**Request**
Show, in full, each line of the data that contains "Python".

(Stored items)
::::

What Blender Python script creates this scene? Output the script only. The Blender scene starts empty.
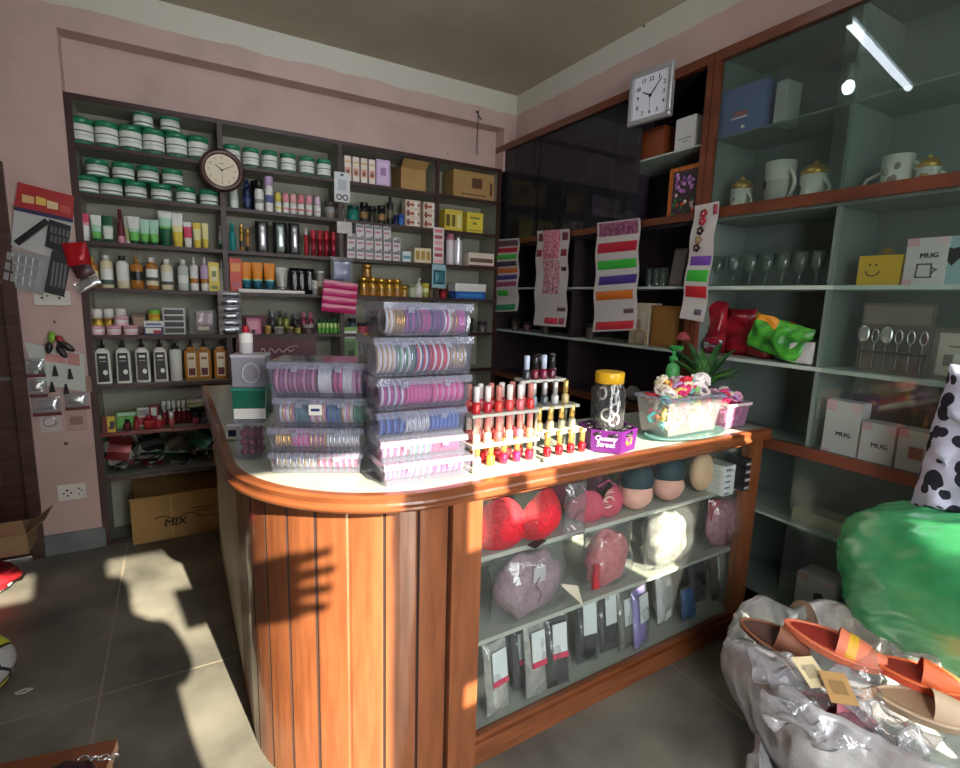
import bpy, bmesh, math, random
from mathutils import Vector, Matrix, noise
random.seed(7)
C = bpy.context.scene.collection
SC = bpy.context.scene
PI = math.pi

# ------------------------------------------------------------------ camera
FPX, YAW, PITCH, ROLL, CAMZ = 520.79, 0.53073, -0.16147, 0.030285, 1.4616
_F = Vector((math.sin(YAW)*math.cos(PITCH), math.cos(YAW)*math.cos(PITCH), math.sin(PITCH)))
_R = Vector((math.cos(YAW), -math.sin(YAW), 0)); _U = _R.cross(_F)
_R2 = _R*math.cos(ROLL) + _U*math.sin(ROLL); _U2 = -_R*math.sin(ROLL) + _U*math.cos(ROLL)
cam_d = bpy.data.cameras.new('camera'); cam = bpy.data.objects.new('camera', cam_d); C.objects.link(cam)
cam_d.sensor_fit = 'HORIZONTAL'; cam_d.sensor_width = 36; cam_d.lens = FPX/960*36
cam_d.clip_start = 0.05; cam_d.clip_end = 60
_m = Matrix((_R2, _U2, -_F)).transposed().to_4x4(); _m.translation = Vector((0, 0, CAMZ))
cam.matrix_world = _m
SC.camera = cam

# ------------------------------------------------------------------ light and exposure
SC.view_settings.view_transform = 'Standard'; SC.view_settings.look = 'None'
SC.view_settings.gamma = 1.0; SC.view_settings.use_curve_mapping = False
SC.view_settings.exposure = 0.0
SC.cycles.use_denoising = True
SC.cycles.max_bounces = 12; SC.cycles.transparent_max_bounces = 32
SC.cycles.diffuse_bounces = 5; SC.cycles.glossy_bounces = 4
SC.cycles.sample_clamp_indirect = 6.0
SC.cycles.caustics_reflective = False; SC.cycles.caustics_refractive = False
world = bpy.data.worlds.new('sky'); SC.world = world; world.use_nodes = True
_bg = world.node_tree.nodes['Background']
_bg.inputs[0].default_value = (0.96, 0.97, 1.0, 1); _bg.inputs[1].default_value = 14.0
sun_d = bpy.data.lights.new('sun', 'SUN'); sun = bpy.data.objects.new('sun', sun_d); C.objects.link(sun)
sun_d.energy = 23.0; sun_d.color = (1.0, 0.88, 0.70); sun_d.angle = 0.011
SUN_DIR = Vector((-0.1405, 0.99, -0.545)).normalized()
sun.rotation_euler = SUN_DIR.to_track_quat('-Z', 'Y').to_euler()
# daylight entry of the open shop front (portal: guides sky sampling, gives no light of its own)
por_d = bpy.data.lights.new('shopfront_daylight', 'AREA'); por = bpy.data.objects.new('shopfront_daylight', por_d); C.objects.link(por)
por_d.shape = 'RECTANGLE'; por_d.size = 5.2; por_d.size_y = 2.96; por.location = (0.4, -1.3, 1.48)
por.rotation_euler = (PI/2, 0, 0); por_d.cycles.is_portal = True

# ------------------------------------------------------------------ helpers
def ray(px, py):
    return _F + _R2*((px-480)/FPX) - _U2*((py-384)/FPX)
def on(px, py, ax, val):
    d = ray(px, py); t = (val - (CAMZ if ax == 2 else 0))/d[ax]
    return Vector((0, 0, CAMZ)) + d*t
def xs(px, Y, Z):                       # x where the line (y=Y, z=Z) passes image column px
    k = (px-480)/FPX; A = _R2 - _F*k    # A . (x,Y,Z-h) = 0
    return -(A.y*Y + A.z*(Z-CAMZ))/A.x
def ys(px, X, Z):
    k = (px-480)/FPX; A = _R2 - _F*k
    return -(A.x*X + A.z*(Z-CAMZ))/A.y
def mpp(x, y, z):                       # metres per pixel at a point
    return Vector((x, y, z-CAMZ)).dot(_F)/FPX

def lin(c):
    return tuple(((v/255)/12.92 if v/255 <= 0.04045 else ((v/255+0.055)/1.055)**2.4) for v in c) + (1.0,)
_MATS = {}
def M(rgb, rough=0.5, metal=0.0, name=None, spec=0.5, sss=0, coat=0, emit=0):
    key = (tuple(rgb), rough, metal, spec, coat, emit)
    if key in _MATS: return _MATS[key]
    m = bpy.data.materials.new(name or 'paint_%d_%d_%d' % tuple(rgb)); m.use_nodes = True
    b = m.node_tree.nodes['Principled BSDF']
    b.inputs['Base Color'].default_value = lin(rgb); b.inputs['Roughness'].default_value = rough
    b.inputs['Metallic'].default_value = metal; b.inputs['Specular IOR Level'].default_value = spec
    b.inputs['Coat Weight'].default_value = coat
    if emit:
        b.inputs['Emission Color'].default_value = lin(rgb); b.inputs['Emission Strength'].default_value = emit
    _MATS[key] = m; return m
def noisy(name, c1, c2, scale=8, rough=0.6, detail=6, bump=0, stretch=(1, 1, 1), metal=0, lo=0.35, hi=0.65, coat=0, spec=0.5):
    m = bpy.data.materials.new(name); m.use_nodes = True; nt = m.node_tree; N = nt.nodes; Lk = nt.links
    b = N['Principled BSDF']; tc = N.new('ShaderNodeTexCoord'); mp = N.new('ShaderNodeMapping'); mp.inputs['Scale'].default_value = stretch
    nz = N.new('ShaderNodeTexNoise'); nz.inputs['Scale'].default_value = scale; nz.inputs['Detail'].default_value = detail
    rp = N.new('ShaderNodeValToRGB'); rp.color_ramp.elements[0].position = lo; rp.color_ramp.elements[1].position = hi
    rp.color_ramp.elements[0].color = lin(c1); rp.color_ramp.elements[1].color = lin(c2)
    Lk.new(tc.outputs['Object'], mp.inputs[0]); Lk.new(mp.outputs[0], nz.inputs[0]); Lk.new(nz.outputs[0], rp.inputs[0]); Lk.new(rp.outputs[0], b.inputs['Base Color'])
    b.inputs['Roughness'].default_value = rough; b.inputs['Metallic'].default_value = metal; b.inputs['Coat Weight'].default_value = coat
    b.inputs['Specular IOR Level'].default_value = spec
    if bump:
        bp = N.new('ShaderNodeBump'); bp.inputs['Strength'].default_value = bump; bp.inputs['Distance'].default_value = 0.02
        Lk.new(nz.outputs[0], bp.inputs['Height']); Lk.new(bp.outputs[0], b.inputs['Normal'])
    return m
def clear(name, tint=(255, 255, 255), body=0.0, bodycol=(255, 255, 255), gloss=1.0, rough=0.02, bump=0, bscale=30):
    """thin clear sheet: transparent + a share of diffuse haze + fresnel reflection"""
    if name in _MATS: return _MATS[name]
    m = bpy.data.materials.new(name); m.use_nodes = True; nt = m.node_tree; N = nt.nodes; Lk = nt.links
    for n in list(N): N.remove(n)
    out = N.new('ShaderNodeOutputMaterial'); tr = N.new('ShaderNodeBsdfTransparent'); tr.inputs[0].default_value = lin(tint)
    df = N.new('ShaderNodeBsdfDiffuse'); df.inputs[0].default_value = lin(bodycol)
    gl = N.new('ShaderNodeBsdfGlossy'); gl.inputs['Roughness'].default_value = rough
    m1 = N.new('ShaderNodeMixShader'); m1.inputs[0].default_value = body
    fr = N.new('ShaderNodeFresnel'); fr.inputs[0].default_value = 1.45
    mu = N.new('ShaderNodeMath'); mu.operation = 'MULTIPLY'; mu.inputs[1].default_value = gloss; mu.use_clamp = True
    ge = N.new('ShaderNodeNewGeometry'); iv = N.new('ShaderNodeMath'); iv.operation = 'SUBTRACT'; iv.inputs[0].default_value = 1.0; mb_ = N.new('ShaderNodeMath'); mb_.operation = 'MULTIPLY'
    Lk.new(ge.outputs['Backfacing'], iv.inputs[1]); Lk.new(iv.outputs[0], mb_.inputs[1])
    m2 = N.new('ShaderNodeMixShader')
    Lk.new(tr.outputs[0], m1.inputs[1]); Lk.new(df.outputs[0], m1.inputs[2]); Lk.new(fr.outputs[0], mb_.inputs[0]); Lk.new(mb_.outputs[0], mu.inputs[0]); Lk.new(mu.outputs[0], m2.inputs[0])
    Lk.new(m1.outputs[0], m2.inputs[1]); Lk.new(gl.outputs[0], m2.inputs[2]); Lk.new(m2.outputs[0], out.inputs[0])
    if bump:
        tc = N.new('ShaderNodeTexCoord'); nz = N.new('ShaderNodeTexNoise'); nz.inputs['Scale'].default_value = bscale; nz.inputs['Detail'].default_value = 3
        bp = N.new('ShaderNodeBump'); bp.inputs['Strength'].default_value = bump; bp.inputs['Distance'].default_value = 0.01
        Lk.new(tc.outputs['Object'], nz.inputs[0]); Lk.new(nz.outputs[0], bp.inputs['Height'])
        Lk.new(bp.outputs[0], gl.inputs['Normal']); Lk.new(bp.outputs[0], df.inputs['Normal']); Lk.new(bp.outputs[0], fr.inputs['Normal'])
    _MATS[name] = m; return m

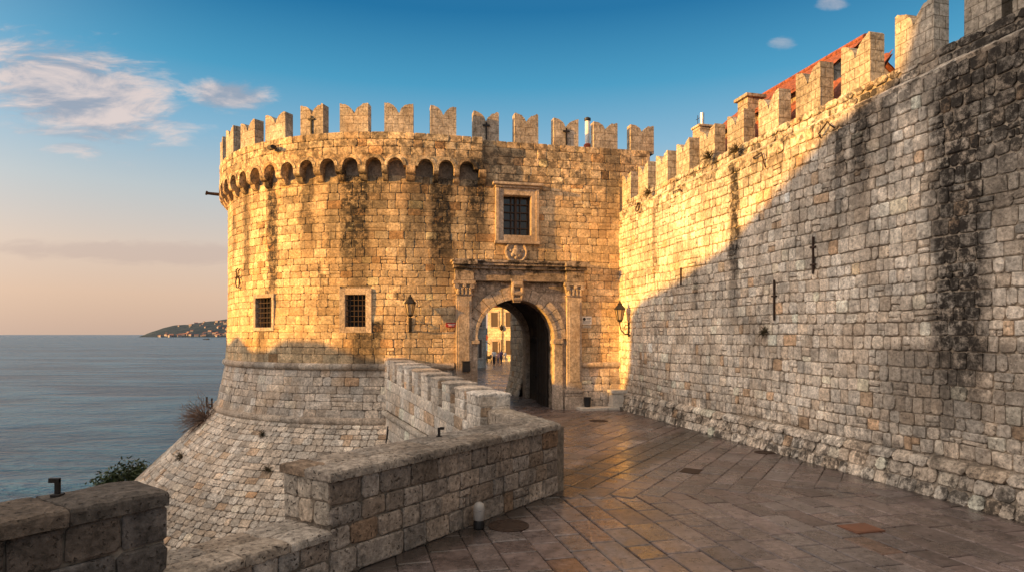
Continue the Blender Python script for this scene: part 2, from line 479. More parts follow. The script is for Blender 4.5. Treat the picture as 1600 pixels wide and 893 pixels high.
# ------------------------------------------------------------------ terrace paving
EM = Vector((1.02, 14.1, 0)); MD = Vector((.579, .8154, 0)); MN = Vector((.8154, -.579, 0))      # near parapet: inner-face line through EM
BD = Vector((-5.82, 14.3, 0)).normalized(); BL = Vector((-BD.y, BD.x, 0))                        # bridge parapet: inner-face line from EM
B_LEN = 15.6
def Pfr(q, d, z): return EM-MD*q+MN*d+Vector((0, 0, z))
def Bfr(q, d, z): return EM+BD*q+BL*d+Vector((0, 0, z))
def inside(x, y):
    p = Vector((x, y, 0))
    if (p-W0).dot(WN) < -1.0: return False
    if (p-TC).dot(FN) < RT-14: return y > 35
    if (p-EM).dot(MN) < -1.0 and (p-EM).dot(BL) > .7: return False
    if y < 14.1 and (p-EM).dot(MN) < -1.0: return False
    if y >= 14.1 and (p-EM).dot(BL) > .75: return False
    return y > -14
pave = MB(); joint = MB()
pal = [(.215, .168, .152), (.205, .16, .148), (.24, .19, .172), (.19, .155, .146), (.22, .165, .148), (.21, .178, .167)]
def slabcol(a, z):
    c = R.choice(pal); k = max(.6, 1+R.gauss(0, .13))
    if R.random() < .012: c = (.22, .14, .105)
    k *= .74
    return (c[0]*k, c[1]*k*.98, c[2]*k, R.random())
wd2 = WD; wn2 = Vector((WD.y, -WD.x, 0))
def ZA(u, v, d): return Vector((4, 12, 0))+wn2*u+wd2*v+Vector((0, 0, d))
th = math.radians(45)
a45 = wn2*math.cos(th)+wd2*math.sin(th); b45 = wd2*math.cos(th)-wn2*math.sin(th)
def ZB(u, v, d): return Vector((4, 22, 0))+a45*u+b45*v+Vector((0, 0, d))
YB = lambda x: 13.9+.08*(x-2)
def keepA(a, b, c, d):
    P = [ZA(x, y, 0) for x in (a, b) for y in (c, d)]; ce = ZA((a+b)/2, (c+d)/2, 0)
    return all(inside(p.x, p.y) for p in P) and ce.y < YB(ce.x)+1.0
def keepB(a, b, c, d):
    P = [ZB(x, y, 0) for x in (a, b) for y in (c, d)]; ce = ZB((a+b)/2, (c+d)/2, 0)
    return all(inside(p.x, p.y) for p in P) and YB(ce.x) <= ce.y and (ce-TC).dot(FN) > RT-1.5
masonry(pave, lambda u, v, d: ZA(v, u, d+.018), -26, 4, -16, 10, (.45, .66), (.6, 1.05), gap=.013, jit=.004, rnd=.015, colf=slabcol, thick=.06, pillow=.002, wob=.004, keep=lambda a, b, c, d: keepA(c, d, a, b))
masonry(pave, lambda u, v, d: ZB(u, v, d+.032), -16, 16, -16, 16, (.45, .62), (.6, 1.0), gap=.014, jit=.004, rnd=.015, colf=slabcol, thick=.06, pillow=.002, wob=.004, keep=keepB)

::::

**Result for this exercise**
What Blender Python script creates this scene? Output the script only. The Blender scene starts empty.
Continue the Blender Python script for this scene: part 2, from line 479. More parts follow. The script is for Blender 4.5. Treat the picture as 1600 pixels wide and 893 pixels high.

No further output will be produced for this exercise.